Angola: Voyage au cœur du système dos Santos

Le long règne de José Eduardo dos Santos est décrit dans un livre (*) qui se lit comme un roman. Cette saga familiale met en scène un père autoritaire, une fille milliardaire mais aussi un successeur pressé de tourner la page des années dos Santos, à la tête du pays.

Pour un lecteur qui suit avec inattention l’actualité angolaise, plonger dans le livre d’Estelle Maussion permet un rattrapage à moindre coût, une mise à jour rapide de ses connaissances sur cette ancienne colonie portugaise située en Afrique australe. Quand on ouvre ce livre, on a envie d’aller jusqu’au bout avant de le refermer. Ancienne correspondante de Radio France internationale (RFI) et de l’Agence France Presse (AFP) à Luanda, la journaliste a trouvé le bon tempo pour narrer la transformation progressive du pouvoir de José Eduardo dos Santos dont le long règne a duré 38 ans. Petit à petit, le puzzle d’un personnage énigmatique se met en place.

Difficile cependant de le cerner complètement tant l’homme a su cacher en public ce qui pouvait aider à le mettre à nu ou le décortiquer. L’exercice auquel s’est livrée l’auteure revêt néanmoins un intérêt certain : celui de nous permettre de comprendre les enjeux de ce qui s’est joué en Angola ces dernières années, mais aussi de mettre en perspective les actions de détricotage de l’œuvre de dos Santos entreprises rapidement par son successeur Joao Lourenço. Dès son élection, le nouveau chef de l’Etat pourtant adoubé par son prédécesseur n’a pas perdu de temps. Il s’est attelé à amoindrir l’influence du clan dos Santos dans la conduite des affaires de l’Etat et à montrer qu’il était pleinement le Président. Eduardo dos Santos, qui a voulu conserver encore un temps la direction du parti au pouvoir depuis l’indépendance, le MPLA, a fini par capituler.

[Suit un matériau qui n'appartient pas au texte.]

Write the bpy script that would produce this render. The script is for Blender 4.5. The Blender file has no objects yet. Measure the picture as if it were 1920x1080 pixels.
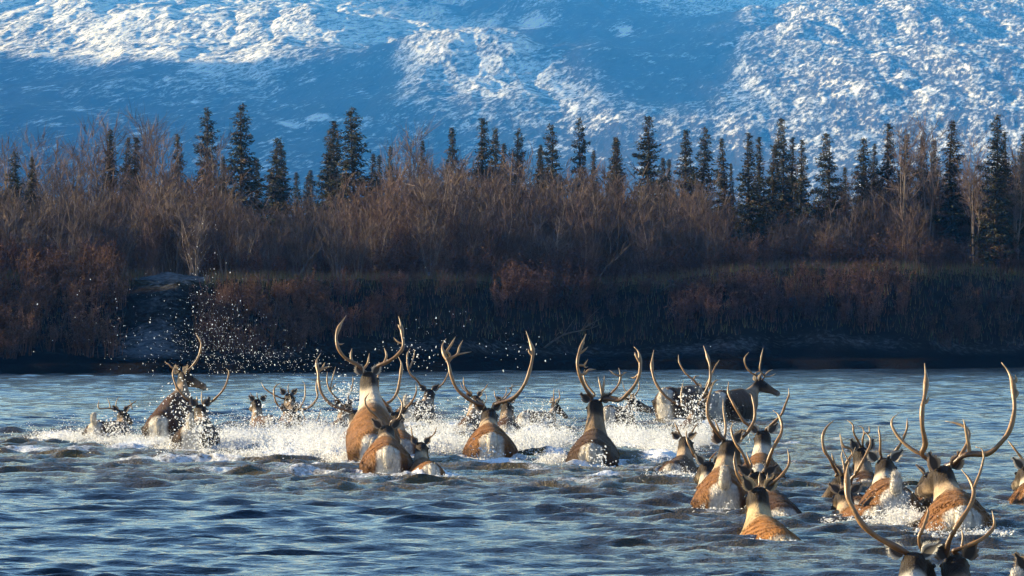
import bpy, math, random
import numpy as np
import time
_T0 = time.time()
def lap(n):
    print('LAP', n, round(time.time() - _T0, 1))
from mathutils import Vector, Matrix

R = math.radians
rng = np.random.default_rng(7)
random.seed(7)
SC = bpy.context.scene
COL = SC.collection

# ---------------------------------------------------------------- camera, world, sun, exposure
F = 9000.0          # focal length in photo pixels (1920 wide)
HZ = 586.0          # photo row of the horizon
CH = 1.8            # camera height above the river
cam_d = bpy.data.cameras.new("camera")
cam = bpy.data.objects.new("camera", cam_d)
COL.objects.link(cam)
cam_d.sensor_width = 36.0
cam_d.lens = 36.0 * F / 1920.0
cam_d.clip_start = 0.5
cam_d.clip_end = 60000
cam.location = (0, 0, CH)
cam.rotation_euler = (R(90) + math.atan((HZ - 540.0) / F), 0, 0)
SC.camera = cam

SUN_EL = R(16)
SUN_AZ = (-0.962, 0.272)          # horizontal direction towards the sun: left, slightly beyond
world = bpy.data.worlds.new("World")
SC.world = world
world.use_nodes = True
wn = world.node_tree
bg = wn.nodes["Background"]
sky = wn.nodes.new("ShaderNodeTexSky")
sky.sky_type = 'NISHITA'
sky.sun_disc = False
sky.sun_elevation = SUN_EL
sky.sun_rotation = math.atan2(SUN_AZ[0], SUN_AZ[1])
sky.air_density = 2.0
sky.dust_density = 0.4
sky.ozone_density = 5.0
tint = wn.nodes.new("ShaderNodeMix"); tint.data_type = 'RGBA'; tint.blend_type = 'MULTIPLY'; tint.inputs[0].default_value = 1.0
tint.inputs[7].default_value = (.78, .86, 1.30, 1)
wn.links.new(sky.outputs[0], tint.inputs[6])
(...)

Son successeur voulait vite exercer les pleins pouvoirs. Comme l’explique parfaitement Estelle Maussion, le clan dos Santos est rapidement – et surtout brutalement – tombé de son piédestal. Les enfants de l’ancien président, qui étaient sur le devant de la scène, ont vite déchanté. Ils ont compris que le vent avait tourné. Le passé a fini par les rattraper. Certains ont crié à l’acharnement, d’autres à une chasse aux sorcières qui ne dit pas son nom. Isabel, visiblement la plus choyée des enfants du clan dos Santos, a perdu la gestion de la Sonangol, la société de pétrole du pays. Son frère, José Filomeno, qui gérait le fonds souverain, a été incarcéré puis libéré. Ulcéré, le patriarche a préféré s’éloigner, pour aller ruminer sa colère en Espagne.

Regrette-t-il le choix de son dauphin ? S’est-il trompé de personne ? On ne le saura peut-être jamais. Une chose est  cependant sûre : le moment de passer la main à un autre ne pouvait plus être repoussé. L’auteure en donne plusieurs raisons dans le livre. La principale est que la dos Santos Compagny était arrivée à bout de souffle. Impossible de régénérer le système. Tout a une fin. Mais l’ancien numéro un du MPLA a-t-il dit son dernier mot ? Avec la fortune amassée, ses enfants ou petits-enfants ne tenteront-ils pas un jour de redorer le blason terni de la famille dos Santos ? La suite du feuilleton s’annonce aussi passionnante que les 205 pages noircies par Estelle Maussion.

Jean-Mathis Foko

(*) La dos Santos Company par Estelle Maussion, éditions Karthala, 10 euros.